- TASK GOAL: Show every line of the records below that contains the word "this".

- Entries with scene source code:
--- --- ---

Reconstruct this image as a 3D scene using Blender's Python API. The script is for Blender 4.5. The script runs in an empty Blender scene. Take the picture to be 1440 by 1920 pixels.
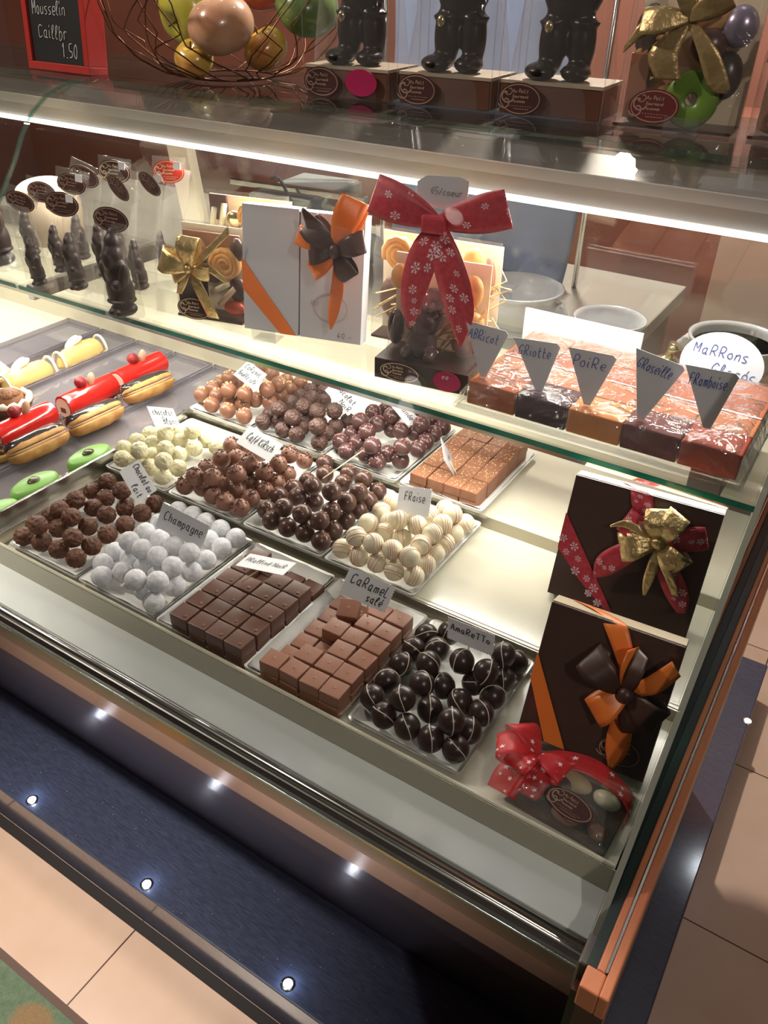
import bpy, math, random
from mathutils import Vector, Matrix, noise
PI = math.pi
V = Vector
sc = bpy.context.scene
col = sc.collection
random.seed(11)

# ---------------------------------------------------------------- camera, world, lights, exposure
cam_d = bpy.data.cameras.new('camera')
cam_d.sensor_fit = 'VERTICAL'
cam_d.sensor_height = 36.0
cam_d.lens = 1511.8 / 1920 * 36.0
cam_d.clip_start = 0.05
cam = bpy.data.objects.new('camera', cam_d)
col.objects.link(cam)
cam.matrix_world = Matrix.Translation((0, 0, 1.57)) @ Matrix([[0.843073, -0.316909, 0.434506], [0.537546, 0.471818, -0.698879], [0.016473, 0.822773, 0.568131]]).to_4x4()
sc.camera = cam

w = bpy.data.worlds.new('room_ambience')
sc.world = w
w.use_nodes = True
w.node_tree.nodes['Background'].inputs[0].default_value = (0.80, 0.72, 0.66, 1)
w.node_tree.nodes['Background'].inputs[1].default_value = 0.10

def area(name, loc, target, sx, sy, power, colr):
    d = bpy.data.lights.new(name, 'AREA')
    d.shape = 'RECTANGLE'; d.size = sx; d.size_y = sy; d.energy = power; d.color = colr
    o = bpy.data.objects.new(name, d); col.objects.link(o)
    o.location = loc
    o.rotation_euler = (V(target) - V(loc)).to_track_quat('-Z', 'Y').to_euler()
    return o
# unseen fill lamps added below the ceiling, over the customer and staff sides
def bulb(name, loc, power, colr, r=0.035):
    d = bpy.data.lights.new(name, 'POINT'); d.energy = power; d.color = colr; d.shadow_soft_size = r
    o = bpy.data.objects.new(name, d); col.objects.link(o); o.location = loc
    return o
bulb('fill_lamp_customer_left', (-1.75, 0.37, 2.35), 36, (1.0, 0.88, 0.76))
bulb('fill_lamp_customer_near', (0.95, -0.55, 2.35), 22, (1.0, 0.90, 0.80))
bulb('fill_lamp_staff', (-0.7, 1.95, 2.40), 66, (1.0, 0.90, 0.80))
sd = bpy.data.lights.new('floor_fill_spot', 'SPOT'); sd.energy = 170; sd.color = (1.0, 0.90, 0.80); sd.spot_size = math.radians(36); sd.spot_blend = 0.9; sd.shadow_soft_size = 0.04  # added unseen spot that brightens the front left floor
so_ = bpy.data.objects.new('floor_fill_spot', sd); col.objects.link(so_); so_.location = (-1.30, -0.22, 2.66)
so_.rotation_euler = (V((-1.00, 0.16, 0)) - V((-1.30, -0.22, 2.66))).to_track_quat('-Z', 'Y').to_euler()
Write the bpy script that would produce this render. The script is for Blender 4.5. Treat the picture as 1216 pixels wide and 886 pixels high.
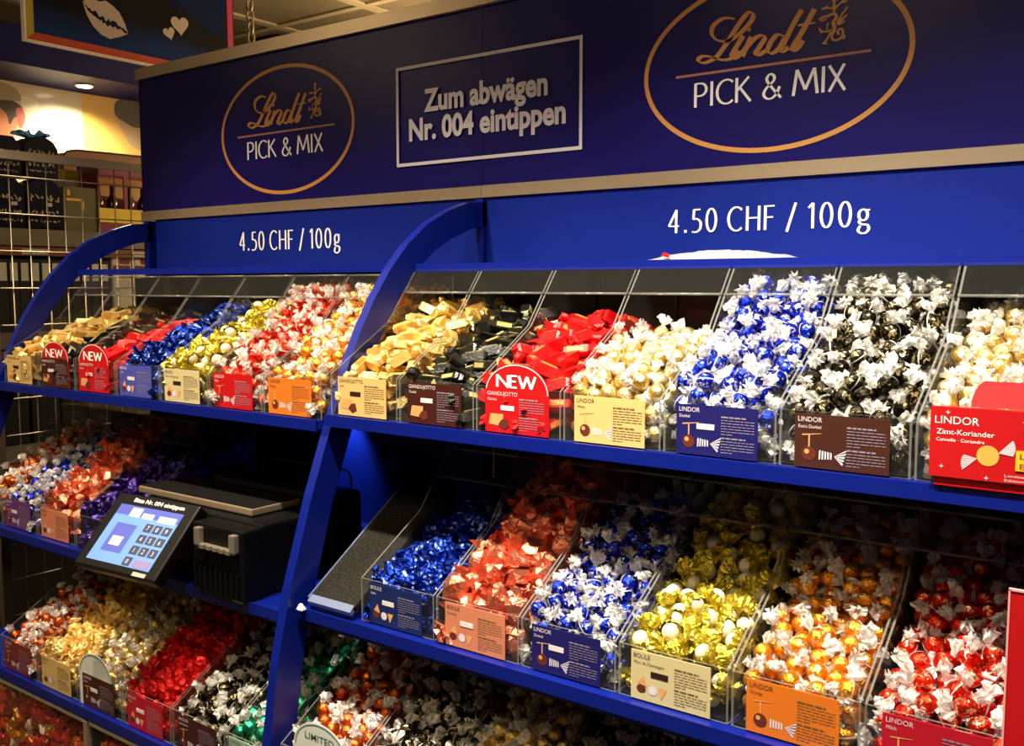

--- --- ---

- EXERCISE RESPONSE:
Reconstruct this image as a 3D scene using Blender's Python API. The script is for Blender 4.5. The script runs in an empty Blender scene. Take the picture to be 1440 by 1920 pixels.
Write the bpy script that would produce this render. The script is for Blender 4.5. Treat the picture as 1216 pixels wide and 886 pixels high.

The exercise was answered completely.